Speaking about the USA President, there’s a photo on the People for Bikes website showing Pat shaking hands with Barack Obama at a fundraiser in 2008 just before he became President. But Obama hasn’t said one public word about cycling in the past six years let alone done anything supportive. How does that make Pat feel?
“He may not have said any public words, but he’s been photographed riding his bike,” Pat defended.
“But the most important reason I’m still thrilled with him is his wife’s ‘Let’s Move!’ campaign. Safe routes to school was folded into that campaign. But yes, I would love it if he was a cyclist.
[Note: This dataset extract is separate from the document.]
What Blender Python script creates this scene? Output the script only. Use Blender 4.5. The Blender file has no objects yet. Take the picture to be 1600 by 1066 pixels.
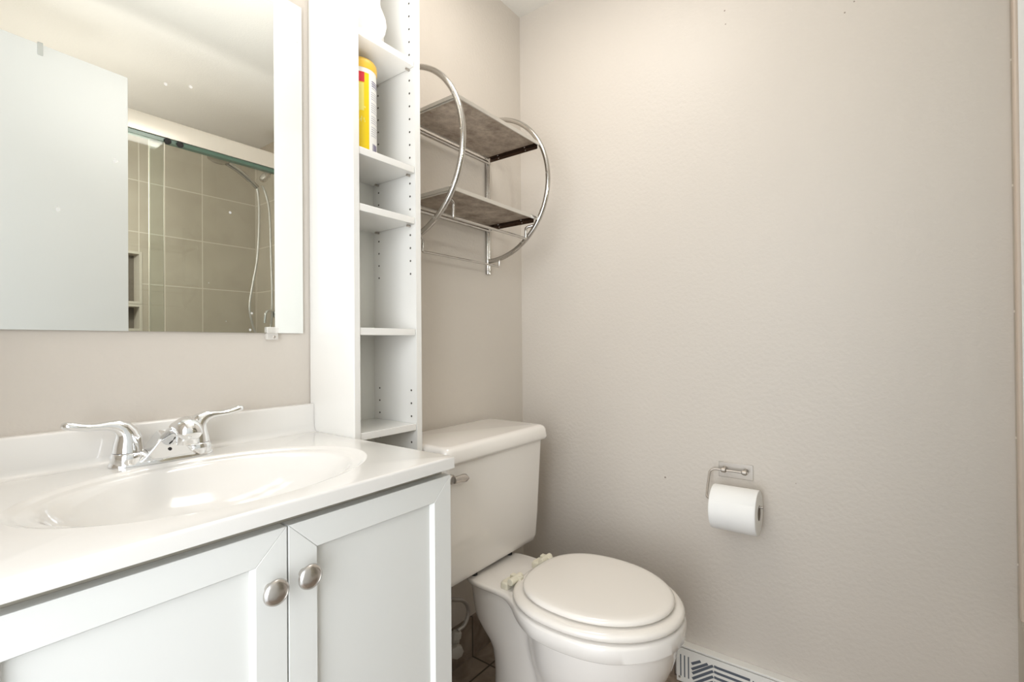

“George Bush was a cyclist and is an avid mountain bike rider. I think that is fantastic and he did a lot for cycling. I think that considering what’s been going on with our economy and everything else, the attention to public health that President Obama has stayed true to is also important to our overall business. But sure, I’d love it if he was riding bikes all the time. His Chief of Staff when he was hired, because of security and everything else, an avid cyclist, regular commuter when he’d worked at the White House before, is not allowed to ride his bike.”
Clearly, anecdotes such as this show that acceptance of cycling at all levels has a long way to go, both in Australia and the USA. But people like Pat Cunnane and his bike industry colleagues have made remarkable progress over the past decade in particular, which will not only make the bicycle industry more profitable at all levels, but contribute to the greater health and wellbeing of our nations.